There was a lot of expectation that India and Pakistan, becoming full-time members of the SCO, would defuse their myriad problems. That’s not what happened. Yet the SCO – along with the BRICS – is the way to go if India wants to become a significant player in the emerging multipolar world.
Beijing is very much aware of imperial containment/encirclement strategies. There are more than 200 U.S. military bases in the Western Pacific. The New Silk Roads, or Belt and Road Initiative (BRI), boast no fewer than seven connectivity corridors – including the Polar Silk Road. Five of these are overland. The only one including India is BCIM (Bangladesh-China-India-Myanmar).
If India wants out, BRI will keep rolling all the way to Bangladesh. Same with the Regional Comprehensive Economic Partnership (RCEP) negotiated by 15 Asia-Pacific nations. They want India in. New Delhi is paranoid that opening up its markets will balloon the trade deficit with China. With or without India, RCEP will also keep rolling, alongside BRI and CPEC.
Quite a few among upper caste ruling class Hindus cannot see that they are being played to the hilt, full time, by the imperial masters as a war front against China.
Yet Modi will have to play realpolitik – and realize that India is not a priority for Washington: rather a pawn in a full spectrum dominance, “existential threat” battle against China, Russia and Iran, which happen to be the three key nodes of Eurasia integration.

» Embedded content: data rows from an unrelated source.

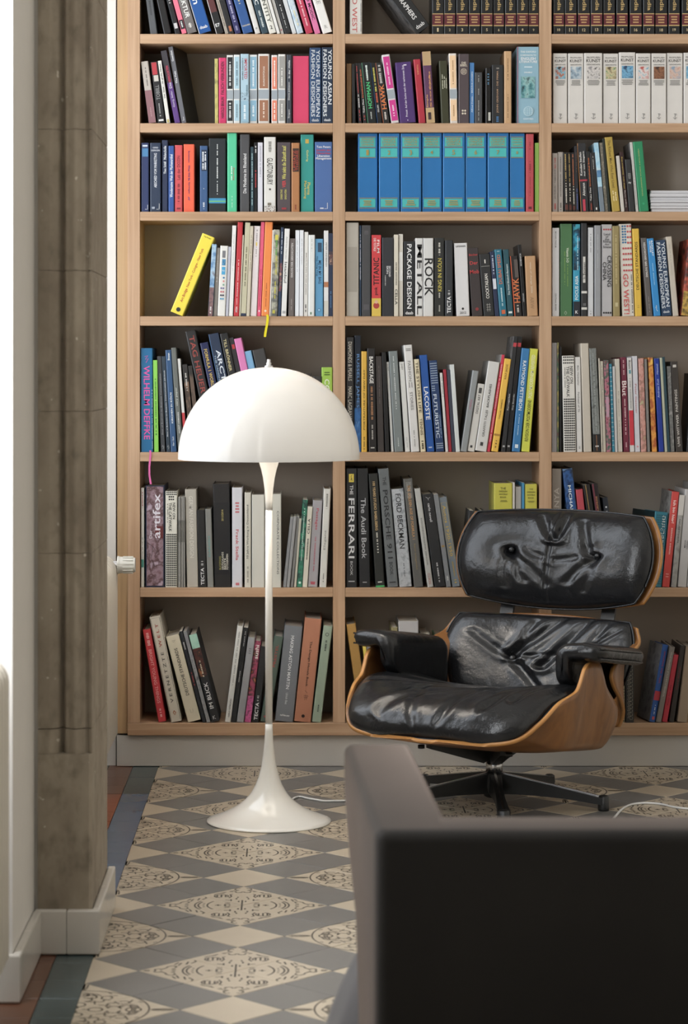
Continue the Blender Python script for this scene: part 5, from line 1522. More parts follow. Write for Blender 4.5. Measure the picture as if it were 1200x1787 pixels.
cell(2, 3, 940, 370, S3, 838, [
    (106, 166, 128, 0, 'c4c3c4', 'white book at left end', [('d', '6a6a6a', 'MICHAEL CRAIG-M', .04, .22, .2), ('d', '6a6a6a', 'CENTRAAL BEHEER', .74, .94, .2)]),
    (171, 269, 95, 0, '426f45', 'broad forest green art book', [('d', 'd0d8c4', 'Vitamin 3-D', .26, .42, .2, .62), ('x', '7aa04a', .44, .68, .06, .62), ('x', '7aa04a', .3, .66, .06, .38), ('m', 'c8d0bc', [[(.45, .945), (.55, .965), (.45, .985), (.35, .965), (.45, .945)]], .9)]),
    (276, 333, 98, 0, '1a8fb0', 'cyan and black focus book', [('p', ['1fa4c4', '14506a', '1c2430', '2a9ab0'], 0, .5, .02, .98, 30), ('u', 'dfe9ec', 'FOCUS ASIA', .56, .82, .45), ('x', 'b8d4dc', .13, .5, .14, .65), ('b', '20242c', .84, 1), ('h', 'e8e8e8', 'K', .955, .4, .5, .05)]),
    (341, 389, 90, 0, '252527', 'black book with white diagonal panel', [('m', 'c4c2bc', [[(.5, .36), (.5, .64)]], 7.6), ('u', '3c3a38', 'In Between', .42, .60, .4), ('b', 'c4c2bc', .73, .755), ('b', 'c4c2bc', .905, .93), ('b', '5a5a5c', .86, .89, .3, .8)]),
    (394, 441, 125, 0, 'c6c8cc', 'white book with faint serif title', [('x', '9a9ca0', .07, .28, .2), ('x', '8a8c90', .94, .98, .2)]),
    (448, 501, 108, 0, '8a8c90', 'mid grey book', [('x', 'a8aaae', .1, .27, .12), ('x', 'a8aaae', .31, .47, .12)]),
    (506, 591, 100, 0, 'a9a7a9', 'light grey book on Chinese art', [('g', 'a83e44', .035, .075, 4, 1, .1, .95), ('h', '4a4a4c', 'Land', .105, .62), ('h', '4a4a4c', 'of', .133, .28), ('h', '4a4a4c', 'the', .161, .42), ('h', '4a4a4c', 'Rising', .189, .78), ('h', '4a4a4c', 'Art', .217, .42), ('h', '4a4a4c', 'Scene', .245, .78), ('d', '2c2c2e', 'CROSSING', .34, .68, .40, .72), ('d', '2c2c2e', 'CHINA', .41, .61, .36, .26), ('g', '232325', .94, .985, 4, 1, .08, .95)]),
    (600, 656, 113, -3, '8f7f4f', 'olive gold book', [('x', 'b0a070', .1, .65, .25), ('b', 'b8ac80', .85, .895, .3, .7)]),
    (671, 771, 98, -27, 'cfcac0', 'white book with red and blue dots', [('g', '2a6a98', .01, .215, 2, 7, .18, .58), ('g', 'b84448', .01, .04, 2, 1, .58, 1), ('g', 'b84448', .07, .10, 2, 1, .58, 1), ('g', 'b84448', .13, .16, 2, 1, .58, 1), ('g', 'b84448', .19, .22, 2, 1, .58, 1), ('g', 'b84448', .25, .28, 4, 1, .18, .98), ('g', 'b84448', .31, .34, 4, 1, .18, .98), ('g', 'b84448', .37, .40, 4, 1, .18, .98), ('g', 'b84448', .43, .46, 4, 1, .18, .98), ('g', 'b84448', .49, .52, 4, 1, .18, .98), ('d', 'c0504e', 'GO WEST!', .54, .98, .44, .38), ('x', '6a6864', .55, .97, .1, .85)]),
    (776, 832, 135, -25, 'd2aa1c', 'yellow book with dark capitals', [('u', '3c3414', 'DEUTSCHE STANDARDS', .15, .70, .38), ('m', '5a4c1c', [[(.4, .88), (.6, .88)], [(.35, .90), (.65, .90)]], .9)]),
    (871, 919, 210, -50, '55504e', 'grey-brown book leaning left with white capitals', [('u', 'dcd8d4', 'DIALOG DER GESCHICHTEN', .06, .50, .32), ('x', '8a8480', .75, .95, .12)]),
    (926, 983, 215, -58, '1280c0', 'bright blue book leaning left', [('d', 'dce8f0', 'BARKLEY', .03, .23, .24, .68), ('d', 'dce8f0', 'GUIDE', .03, .18, .2, .38), ('x', '9accec', .32, .6, .1), ('m', 'dce8f0', [[(.35, .90), (.5, .86), (.45, .92), (.62, .94)]], 1.2)]),
    (987, 1072, 230, -52, '203a58', 'navy fashion book leaning left', [('d', 'ccd2d8', 'YOUNG EUROPEAN', .03, .88, .34, .72), ('d', 'ccd2d8', 'FASHION DESIGNERS', .03, .90, .34, .28), ('h', 'ccd2d8', 'daab', .945, .6)]),
    (1079, 1128, 200, -57, 'b9b0a2', 'cream book leaning left', [('x', 'a0988c', .1, .5, .1)]),
    (1142, 1230, 225, 62, ['8a2a22', '2a2220', 'b04a34', '1c1a1a'], 'dark red picture book leaning right', [('p', ['1c1a1a', 'c09a3a', '2a2420'], .68, 1, .02, .98, 40)], {'scl': 20}),
])

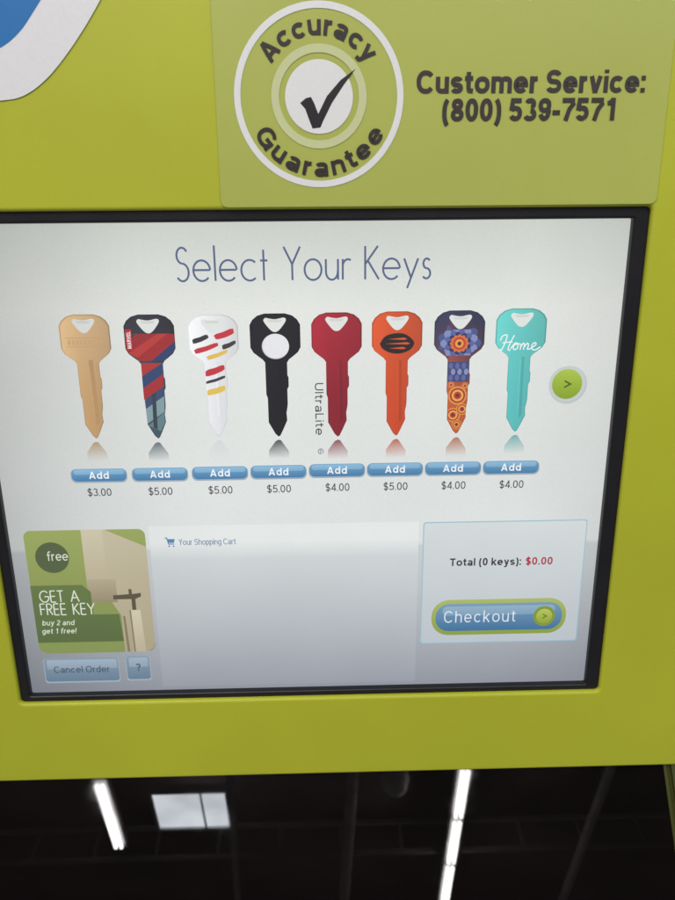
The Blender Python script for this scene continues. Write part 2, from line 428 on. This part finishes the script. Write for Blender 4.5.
        for k in range(3):
            for dx in (-6.5,0,6.5): d.poly(K(arc(dx+(k%2)*2.4-1.2,54+6*k,2.2,3.2,0,360,10)[:-1]),(132,142,192) if (k+int(dx))%2 else (86,98,160),up=False); d.y-=.000008
        lim=lambda y_: 10 if y_<84 else (9 if y_<108 else max(0.5,9-(y_-108)*.6))
        for (a,b_,r_) in ((0,84,9.5),(-4,104,7.5),(5,98,6),(0,114,5),(-7,73,3.4),(7,74,3.4)):
            for q,cc in ((1,(226,146,62)),(.82,(176,50,40)),(.62,(236,176,78)),(.42,(186,58,40)),(.2,(110,34,40))):
                pts=[(x_,min(121,y_)) for x_,y_ in arc(a,b_,r_*q,r_*q,0,360,18)[:-1]]
                d.poly(K([(max(-lim(y_),min(lim(y_),x_)),y_) for x_,y_ in pts]),cc,up=False); d.y-=.000015
    if i==7:
        def hs(pts): return K(cr([( -20+a*40, 41-b_*16) for a,b_ in pts],5))
        d.stroke([hs([(.0,.62),(.05,.9),(.16,.95),(.12,.5),(.04,.05),(0,.1)]),
                  hs([(.34,.95),(.26,.55),(.20,.1),(.26,.02)]),hs([(.06,.48),(.17,.52),(.30,.55)]),
                  hs([(.26,.1),(.36,.45),(.44,.4),(.42,.12),(.34,.08),(.34,.32),(.44,.42),(.52,.38)]),
                  hs([(.52,.38),(.50,.05)]),hs([(.50,.2),(.57,.45),(.60,.35),(.58,.05)]),hs([(.59,.2),(.67,.45),(.70,.32),(.68,.08),(.76,.12)]),
                  hs([(.76,.12),(.88,.35),(.86,.48),(.79,.35),(.80,.08),(.88,.04),(1.0,.22)])],1.15*P.sx,(246,251,251))
    d.poly(K(HOLE),bg)
    d.poly(K([(-8,6),(8,6),(5,8.5),(-5,8.5)]),lambda x,z:tuple(v*.93 for v in bg(x,z)))
    zr0=P.m(0,(ty+127*sc)-my)[1]; zr1=P.m(0,(ty+147*sc)-my)[1]
    mc=tuple(v*.85 for v in c2) if i!=2 else (214,216,220)
    def rc(x,z,mc=mc): return lerp(lerp(bg(x,z),mc,.75),bg(x,z),(zr0-z)/(zr0-zr1))
    d.poly(K([(0,127),(2.5,127.6),(10,139),(10.5,147),(-10.5,147),(-10,138),(-3,128.5)]),rc)
    if i==4:
        text(d,'UltraLite',kx-17.5,409,52,8.5,(58,56,62),YC,.13,0,-math.pi/2,.13)
        text(d,'e',kx-17.3,451,6,8,(150,152,158),YC,.13,0,-math.pi/2,flip=True)
    d.obj('key_picture',M_lcd,screen,lab)

add=[(99,475),(160,474),(220,472.7),(278.5,471.5),(337,470),(395,469),(453,468),(511,467)]
pr=['$3.00','$5.00','$5.00','$5.00','$4.00','$5.00','$4.00','$4.00']
def grad(ca,cb,za,zb2): return lambda x,z: lerp(ca,cb,(za-z)/(za-zb2))
def button(d,px,py,w,h,r,ca,cb):
    P=Patch(px,py,YC)
    d.poly(prr(px,py+.8,w+1.5,h+1.5,r,YC),(158,172,186))
    d.poly(prr(px,py,w,h,r,YC),grad(ca,cb,P.m(0,-h/2)[1],P.m(0,h/2)[1]))
    d.poly(prr(px,py-h*.24,w-4,h*.4,r*.5,YC),grad(tuple(min(255,c+28) for c in ca),tuple(c+6 for c in ca),P.m(0,-h*.45)[1],P.m(0,0)[1]))
for (ax,ay),s in zip(add,pr):
    d=D2(); button(d,ax,ay,55,12.5,5.5,(112,162,198),(58,118,168))
    text(d,'Add',ax,ay,20,7.3,(246,249,253),YC,.18,0,0,.14); d.obj('add_button',M_lcd,screen)
    d=D2(); text(d,s,ax+.5,ay+17.2,24,7.6,(56,60,68),YC,.13); d.obj('price_lettering',M_lcd,screen)

def arrow_disc(d,px,py,r,ringc,ca,cb,tc,ts):
    P=Patch(px,py,YC); R=P.sx
    d.disc(P.x0,P.z0,(r+3)*R,ringc)
    d.disc(P.x0,P.z0,r*R,grad(ca,cb,P.z0+r*R,P.z0-r*R))
    d.stroke([P.P([(-ts*.5,-ts*.6),(ts*.6,0),(-ts*.5,ts*.6)])],1.4*R*(r/15+.15),tc)
d=D2(); P=Patch(567,384,YC)
d.disc(P.x0+.0006,P.z0-.0006,19*P.sx,(190,198,200)); arrow_disc(d,567,384,15,(200,206,204),(172,198,66),(128,160,28),(70,84,30),5.5)
d.obj('next_button',M_lcd,screen)

# cart panel
d=D2(); d.w=.05
xa=L(155,600,YC)[0]; xb=L(417,600,YC)[0]; za=L(285,524,YC)[1]; z2=L(285,684,YC)[1]
def cartc(x,z):
    c=bg(x,z); return tuple(min(255,v*1.03+3) for v in c)
n=10
for k in range(n):
    a=za+(z2-za)*k/n; e=za+(z2-za)*(k+1)/n
    d.poly([(xa,e),(xb,e),(xb,a),(xa,a)],cartc,up=False)
d.up()
P=Patch(170,542,YC); c=(86,132,172)
d.stroke([P.P([(-5,-4),(-3,-4),(-1.5,2),(4,2)])],1.1*P.sx,c)
d.poly(P.P([(-2.5,-3),(5,-3),(4,.8),(-1.5,.8)]),c)
d.disc(*P.m(-1,4),.9*P.sx,c,10); d.disc(*P.m(3.5,4),.9*P.sx,c,10)
text(d,'Your Shopping Cart',207.5,541.3,57,6.0,(122,146,172),YC,.13)
d.obj('cart_panel',M_lcd,screen)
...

Washington will persist in treating New Delhi as a mere pawn in the Indo-Pacific drive for China containment. India – in theory very proud of its tradition of diplomatic independence – would rather use its ties with the U.S. to counterpunch China’s power across Southeast Asia and as a form of deterrence against Pakistan.
Yet Modi cannot possibly bet the farm on the Trump administration following his lead. The only way out is to sit down and talk to his BRICS/SCO partner Xi: next month in St. Petersburg and in November in Riyadh.